Problem details: Exact reproduction of the data is required, with images excluded.

── Dataset extract ──

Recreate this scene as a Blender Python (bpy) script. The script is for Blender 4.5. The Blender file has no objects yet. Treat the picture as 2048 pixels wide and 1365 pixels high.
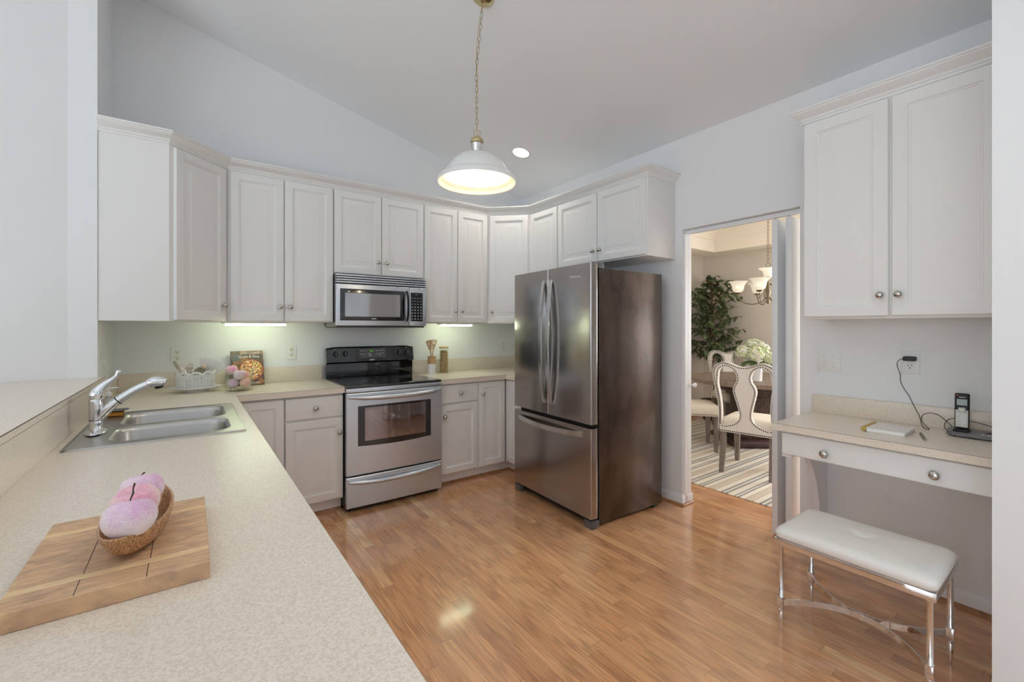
import bpy, bmesh, math, random
from mathutils import Vector, Matrix
S = bpy.context.scene
C = bpy.data.collections.new('kitchen'); S.collection.children.link(C)
PI = math.pi
def lin(c):
    r = []
    for v in c[:3]:
        v = v/255.0
        r.append(v/12.92 if v <= .04045 else ((v+.055)/1.055)**2.4)
    return (r[0], r[1], r[2], 1.0)

# ------------------------------------------------------------------ camera
F_PX, YAW, HORIZON, EYE = 878.98, .6312, 655.67, 1.3478
cam = bpy.data.cameras.new('camera'); cam.sensor_width = 36; cam.lens = F_PX/2048*36
cam.shift_y = (HORIZON-682.5)/2048; cam.clip_start = .02
co = bpy.data.objects.new('camera', cam); C.objects.link(co)
co.location = (0, 0, EYE); co.rotation_euler = (PI/2, 0, -YAW); S.camera = co
# ------------------------------------------------------------------ view + world
S.view_settings.view_transform = 'Standard'; S.view_settings.look = 'None'
S.view_settings.gamma = 1; S.view_settings.use_curve_mapping = False
S.view_settings.exposure = -0.17
W = bpy.data.worlds.new('World'); S.world = W; W.use_nodes = True
bg = W.node_tree.nodes['Background']; bg.inputs[0].default_value = (.86, .93, 1, 1); bg.inputs[1].default_value = .6
S.cycles.max_bounces = 10; S.cycles.diffuse_bounces = 6; S.cycles.glossy_bounces = 6
S.cycles.transmission_bounces = 8; S.cycles.transparent_max_bounces = 8
S.cycles.sample_clamp_indirect = 10; S.cycles.caustics_reflective = False; S.cycles.caustics_refractive = False
S.cycles.use_denoising = True
# ------------------------------------------------------------------ daylight lamps outside the added, unseen windows
def area(name, loc, rot, sx, sy, power, col, spread=180):
    l = bpy.data.lights.new(name, 'AREA'); l.shape = 'RECTANGLE'; l.size = sx; l.size_y = sy
    l.energy = power; l.color = col; l.spread = math.radians(spread)
    o = bpy.data.objects.new(name, l); C.objects.link(o); o.location = loc; o.rotation_euler = rot
    return o
DAY = (.80, .90, 1.0)
for wx in (-3.25, -.55, 1.9):
    area('daylight', (wx, -3.74, 1.45), (PI/2, 0, 0), 2.1, 2.6, 3, DAY)
for wy, ww in ((-2.3, 2.1), (.05, 1.9)):
    area('daylight', (-4.74, wy, 1.5), (PI/2, 0, -PI/2), ww, 2.6, 30*ww, DAY)
area('daylight', (6.62, 1.05, 1.45), (PI/2, 0, PI/2), 1.2, 1.5, 125, (.97, .98, 1))  # lamp for the added, unseen opening in the dining room
sl = bpy.data.lights.new('sun', 'SUN'); sl.energy = 15; sl.angle = math.radians(1.5); sl.color = (.97, .985, 1)
sun = bpy.data.objects.new('sun', sl); C.objects.link(sun)
sun.rotation_euler = Vector((.58, .15, -.80)).to_track_quat('-Z', 'Y').to_euler()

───

Response to this exercise:
Recreate this scene as a Blender Python (bpy) script. The script is for Blender 4.5. The Blender file has no objects yet. Treat the picture as 2048 pixels wide and 1365 pixels high.
import bpy, bmesh, math, random
from mathutils import Vector, Matrix
S = bpy.context.scene
C = bpy.data.collections.new('kitchen'); S.collection.children.link(C)
PI = math.pi
def lin(c):
    r = []
    for v in c[:3]:
        v = v/255.0
        r.append(v/12.92 if v <= .04045 else ((v+.055)/1.055)**2.4)
    return (r[0], r[1], r[2], 1.0)

# ------------------------------------------------------------------ camera
F_PX, YAW, HORIZON, EYE = 878.98, .6312, 655.67, 1.3478
cam = bpy.data.cameras.new('camera'); cam.sensor_width = 36; cam.lens = F_PX/2048*36
cam.shift_y = (HORIZON-682.5)/2048; cam.clip_start = .02
co = bpy.data.objects.new('camera', cam); C.objects.link(co)
co.location = (0, 0, EYE); co.rotation_euler = (PI/2, 0, -YAW); S.camera = co
# ------------------------------------------------------------------ view + world
S.view_settings.view_transform = 'Standard'; S.view_settings.look = 'None'
S.view_settings.gamma = 1; S.view_settings.use_curve_mapping = False
S.view_settings.exposure = -0.17
W = bpy.data.worlds.new('World'); S.world = W; W.use_nodes = True
bg = W.node_tree.nodes['Background']; bg.inputs[0].default_value = (.86, .93, 1, 1); bg.inputs[1].default_value = .6
S.cycles.max_bounces = 10; S.cycles.diffuse_bounces = 6; S.cycles.glossy_bounces = 6
S.cycles.transmission_bounces = 8; S.cycles.transparent_max_bounces = 8
S.cycles.sample_clamp_indirect = 10; S.cycles.caustics_reflective = False; S.cycles.caustics_refractive = False
S.cycles.use_denoising = True
# ------------------------------------------------------------------ daylight lamps outside the added, unseen windows
def area(name, loc, rot, sx, sy, power, col, spread=180):
    l = bpy.data.lights.new(name, 'AREA'); l.shape = 'RECTANGLE'; l.size = sx; l.size_y = sy
    l.energy = power; l.color = col; l.spread = math.radians(spread)
    o = bpy.data.objects.new(name, l); C.objects.link(o); o.location = loc; o.rotation_euler = rot
    return o
DAY = (.80, .90, 1.0)
for wx in (-3.25, -.55, 1.9):
    area('daylight', (wx, -3.74, 1.45), (PI/2, 0, 0), 2.1, 2.6, 3, DAY)
for wy, ww in ((-2.3, 2.1), (.05, 1.9)):
    area('daylight', (-4.74, wy, 1.5), (PI/2, 0, -PI/2), ww, 2.6, 30*ww, DAY)
area('daylight', (6.62, 1.05, 1.45), (PI/2, 0, PI/2), 1.2, 1.5, 125, (.97, .98, 1))  # lamp for the added, unseen opening in the dining room
sl = bpy.data.lights.new('sun', 'SUN'); sl.energy = 15; sl.angle = math.radians(1.5); sl.color = (.97, .985, 1)
sun = bpy.data.objects.new('sun', sl); C.objects.link(sun)
sun.rotation_euler = Vector((.58, .15, -.80)).to_track_quat('-Z', 'Y').to_euler()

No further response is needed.